On a countdown to his new album, Westside Boogie looks back at difficult times that paved his way to success and how he felt a kindred spirit in Eminem from the very first meeting.

Boogie sat down with Smooth Vega to talk about his career, with all its ups and downs, and lessons he learned. Boogie is an example of an artist whose talent was spotted by a big corporation and nearly went to oblivion because of mismanagement. Only his dedication to pursuing his craft regardless of circumstance helped him going – and a well-timed call from Eminem with an offer to sign to Shady Records:

My manager at the time didn’t really know what to do with me, and we didn’t really know how to work records. So, I was kind of being shelved on Interscope for two years. That was tough for me, going through the ups and downs of being signed. All my friends thinking I’m super rich, but I was barely able to take care of my kid at that time, and I was signed to one of the biggest labels in the world.

That was tough for me, but it was humbling. One day, my A&R at Interscope was like, “Bro, we have to figure something out. It’s that management group coming out, called LVRN, and I really feel you’ll mesh good with them”. And at the same time, I randomly got a call from Eminem. I don’t know how the universe did that to me or why it did for me, but I think it’s my constant belief in myself and just not giving up. Got a call from Eminem. He said he wanted to meet me. Flew me out to Detroit. And next thing you know, I was signed to Eminem. Had new management with LVRN. It happened so fast. I wish I could give a formula to other artists. To tell them, “That’s what you gotta do to get to this point”. But there is no formula. Everybody’s steps are different. Everybody’s story is gonna be different. The consistent thing is the “not giving up” part and having a consistent belief in yourself. And I feel like the universe pays you back when you do that.

Boogie’s first encounter with Eminem was a nerve-wracking experience. Until they started discussing music and lyrics. And then the Compton rapper finally saw him not as a superstar, but as a flawed and alive human being, an absolute hip hop enthusiast:

We went to the studio in Detroit. It’s always the same thing: “Marshall’s ready for you now”, “Marshall’s ready to see you”. He’s like a freaking president. And that’s the part that made me nervous. But Eminem is dope. Before I met him, I was like, “Ugh, he’s one of the biggest rappers ever, he is not gonna act like a human”. But then, when I met him, he was like just another person trying to figure life out, and that’s dope to me.

What makes it dope, it’s him knowing the real album cuts that are not popular for people — he knew those songs. He was telling me details about those songs and certain rhyme schemes I did. When I said something about “Me and my shorty was missing the beat, we had to go get our rhythm in sync”, he was like, “Yeah! When you come up with lines like that, and it makes sense, and there is bars — that’s the best thing ever”. I was like, “Oh, I love him”. He really cares about the craft.
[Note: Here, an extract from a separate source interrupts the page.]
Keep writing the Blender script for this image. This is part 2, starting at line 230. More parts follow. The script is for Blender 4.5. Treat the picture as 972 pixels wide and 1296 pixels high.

The host asked if it was true that Marshall has a specially assigned day when he goes on the YouTube binge to listen to new music. Boogie did not contradict this statement, he only wanted to emphasise that for Eminem, it is not a lazy curiosity, he is surveying a competition:

He is still competitive, that’s why. He’s not going there to support, he’s going to kill everybody. That’s what he’s doing. That’s what’s amazing about him. He ain’t lost this spirit.

And, of course, there was a question about Boogie’s upcoming album. The long time the “Rainy Days” has been making his sophomore Shady Project is a running joke now. However, it also shows that Shady artists have the freedom to work at a convenient pace and are not being pushed by the production schedule:

The beauty of working with Shady is that they just let me do my thing. He just waits for me to bring my new music to him. He does not put too much pressure on me, and that’s what is dope about it. An album is done, I believe so. But I still have to go to the final Eminem stage to get past him. I played the album to him a couple of months ago. My problem is I always hate my songs from a couple of months ago. I’m always critiquing myself, always on to the next song. I can make a bunch of songs and be ready to put them out the next week. But then the next month Imma be in another headspace, and Imma be making another bunch of songs. I probably have five to ten albums because of that.

Later, when Boogie finds peace with them, a vast collection of unreleased tracks might come in handy. Meanwhile, his second Shady Records album is almost there. The project already has a title, but Boogie refused to reveal it on camera.